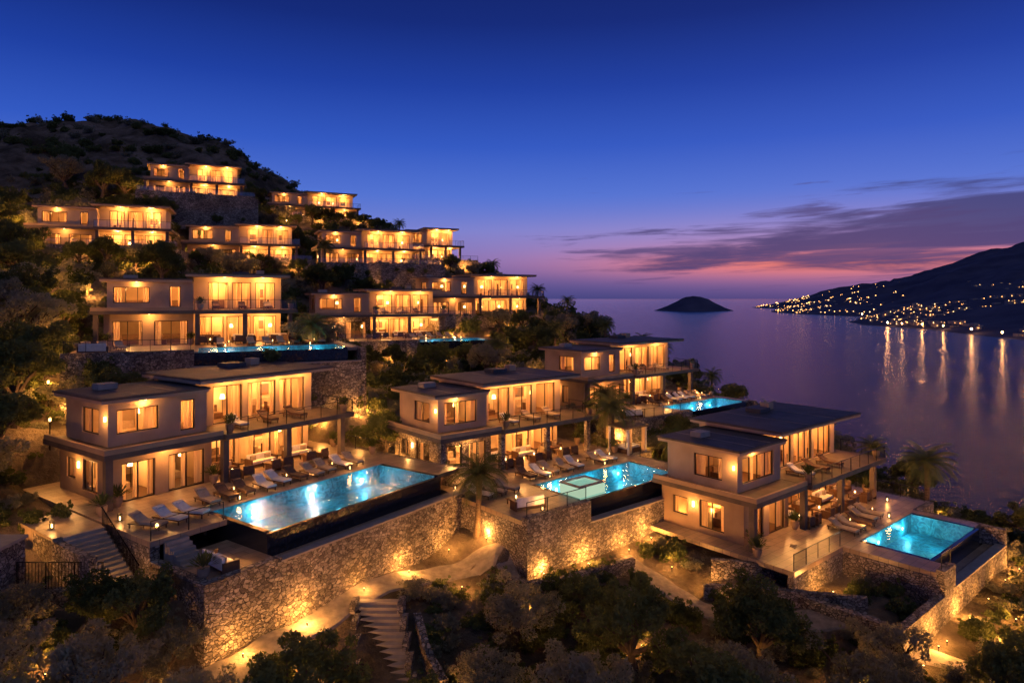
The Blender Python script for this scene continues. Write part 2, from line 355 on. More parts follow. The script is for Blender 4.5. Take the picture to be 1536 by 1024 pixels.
# ------------------------------------------------------------ villa builder
def rail(mb,p,q,z,h=1.0,step=1.6,glass=True,bars=False):
    p=Vector((p[0],p[1],0));q=Vector((q[0],q[1],0));d=q-p;n_=max(1,round(d.length/step))
    alongx=abs(d.x)>abs(d.y)
    for i in range(n_+1):
        c=p+d*i/n_; mb.box(c.x-.02,c.x+.02,c.y-.02,c.y+.02,z,z+h-.02,'metal_black')
    w_=.025
    x0,x1=min(p.x,q.x),max(p.x,q.x);y0,y1=min(p.y,q.y),max(p.y,q.y)
    if alongx: mb.box(x0-w_,x1+w_,y0-w_,y0+w_,z+h-.02,z+h+.02,'metal_black')
    else: mb.box(x0-w_,x0+w_,y0-w_,y1+w_,z+h-.018,z+h+.022,'metal_black')
    if bars:
        k=int(d.length/.16)
        for i in range(k):
            c=p+d*(i+.5)/k; mb.box(c.x-.01,c.x+.01,c.y-.01,c.y+.01,z,z+h-.02,'metal_black')
    elif glass:
        if alongx: mb.add([(x0,y0,z+.06),(x1,y0,z+.06),(x1,y0,z+h-.05),(x0,y0,z+h-.05)],[(0,1,2,3)],'rail_glass')
        else: mb.add([(x0,y0,z+.06),(x0,y1,z+.06),(x0,y1,z+h-.05),(x0,y0,z+h-.05)],[(0,1,2,3)],'rail_glass')
def curtain(mb,tf,a0,a1,b,z0,z1):
    k=max(4,int((a1-a0)/.07)); vs=[];fs=[]
    for i in range(k+1):
        a=a0+(a1-a0)*i/k; bb=b+.06*math.sin(i*1.9)
        x,y=tf(a,bb); vs+=[(x,y,z0),(x,y,z1)]
    for i in range(k): fs.append((2*i,2*i+2,2*i+3,2*i+1))
    mb.add(vs,fs,'curtain')
def facade(wl,fm,cu,tf,a0,a1,z0,z1,ops,mat='stucco',t=.28):
    cur=a0
    for (p,q,zb,zt) in sorted(ops):
        zb+=z0; zt+=z0
        if p>cur+.01: wl.tbox(tf,cur,p,0,t,z0,z1,mat)
        if zt<z1: wl.tbox(tf,p,q,0,t,zt,z1,mat)
        if zb>z0+.01: wl.tbox(tf,p,q,0,t,z0,zb,mat)
        e=.07
        fm.tbox(tf,p,p+e,.08,.17,zb,zt,'frame'); fm.tbox(tf,q-e,q,.08,.17,zb,zt,'frame')
        fm.tbox(tf,p+e,q-e,.08,.17,zt-e,zt,'frame'); fm.tbox(tf,p+e,q-e,.08,.17,zb,zb+e,'frame')
        k=max(1,round((q-p)/1.15))
        for i in range(1,k):
            c=p+(q-p)*i/k; fm.tbox(tf,c-.035,c+.035,.09,.16,zb+e,zt-e,'frame')
        wd=(q-p)
        s1=R(.12,.3)*wd; s2=R(.1,.3)*wd
        curtain(cu,tf,p-.05,p+s1,.42,z0+.05,zt-.02)
        curtain(cu,tf,q-s2,q+.05,.42,z0+.05,zt-.02)
        if random.random()<.35: curtain(cu,tf,p+wd*.42,p+wd*.42+.35,.42,z0+.05,zt-.02)
        cur=q
    if a1>cur+.01: wl.tbox(tf,cur,a1,0,t,z0,z1,mat)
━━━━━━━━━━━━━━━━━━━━
WHAT THE EXERCISE ASKS
Quote the material word for word, dropping any images it holds.

IN RESPONSE
The Blender Python script for this scene continues. Write part 2, from line 355 on. More parts follow. The script is for Blender 4.5. Take the picture to be 1536 by 1024 pixels.
# ------------------------------------------------------------ villa builder
def rail(mb,p,q,z,h=1.0,step=1.6,glass=True,bars=False):
    p=Vector((p[0],p[1],0));q=Vector((q[0],q[1],0));d=q-p;n_=max(1,round(d.length/step))
    alongx=abs(d.x)>abs(d.y)
    for i in range(n_+1):
        c=p+d*i/n_; mb.box(c.x-.02,c.x+.02,c.y-.02,c.y+.02,z,z+h-.02,'metal_black')
    w_=.025
    x0,x1=min(p.x,q.x),max(p.x,q.x);y0,y1=min(p.y,q.y),max(p.y,q.y)
    if alongx: mb.box(x0-w_,x1+w_,y0-w_,y0+w_,z+h-.02,z+h+.02,'metal_black')
    else: mb.box(x0-w_,x0+w_,y0-w_,y1+w_,z+h-.018,z+h+.022,'metal_black')
    if bars:
        k=int(d.length/.16)
        for i in range(k):
            c=p+d*(i+.5)/k; mb.box(c.x-.01,c.x+.01,c.y-.01,c.y+.01,z,z+h-.02,'metal_black')
    elif glass:
        if alongx: mb.add([(x0,y0,z+.06),(x1,y0,z+.06),(x1,y0,z+h-.05),(x0,y0,z+h-.05)],[(0,1,2,3)],'rail_glass')
        else: mb.add([(x0,y0,z+.06),(x0,y1,z+.06),(x0,y1,z+h-.05),(x0,y0,z+h-.05)],[(0,1,2,3)],'rail_glass')
def curtain(mb,tf,a0,a1,b,z0,z1):
    k=max(4,int((a1-a0)/.07)); vs=[];fs=[]
    for i in range(k+1):
        a=a0+(a1-a0)*i/k; bb=b+.06*math.sin(i*1.9)
        x,y=tf(a,bb); vs+=[(x,y,z0),(x,y,z1)]
    for i in range(k): fs.append((2*i,2*i+2,2*i+3,2*i+1))
    mb.add(vs,fs,'curtain')
def facade(wl,fm,cu,tf,a0,a1,z0,z1,ops,mat='stucco',t=.28):
    cur=a0
    for (p,q,zb,zt) in sorted(ops):
        zb+=z0; zt+=z0
        if p>cur+.01: wl.tbox(tf,cur,p,0,t,z0,z1,mat)
        if zt<z1: wl.tbox(tf,p,q,0,t,zt,z1,mat)
        if zb>z0+.01: wl.tbox(tf,p,q,0,t,z0,zb,mat)
        e=.07
        fm.tbox(tf,p,p+e,.08,.17,zb,zt,'frame'); fm.tbox(tf,q-e,q,.08,.17,zb,zt,'frame')
        fm.tbox(tf,p+e,q-e,.08,.17,zt-e,zt,'frame'); fm.tbox(tf,p+e,q-e,.08,.17,zb,zb+e,'frame')
        k=max(1,round((q-p)/1.15))
        for i in range(1,k):
            c=p+(q-p)*i/k; fm.tbox(tf,c-.035,c+.035,.09,.16,zb+e,zt-e,'frame')
        wd=(q-p)
        s1=R(.12,.3)*wd; s2=R(.1,.3)*wd
        curtain(cu,tf,p-.05,p+s1,.42,z0+.05,zt-.02)
        curtain(cu,tf,q-s2,q+.05,.42,z0+.05,zt-.02)
        if random.random()<.35: curtain(cu,tf,p+wd*.42,p+wd*.42+.35,.42,z0+.05,zt-.02)
        cur=q
    if a1>cur+.01: wl.tbox(tf,cur,a1,0,t,z0,z1,mat)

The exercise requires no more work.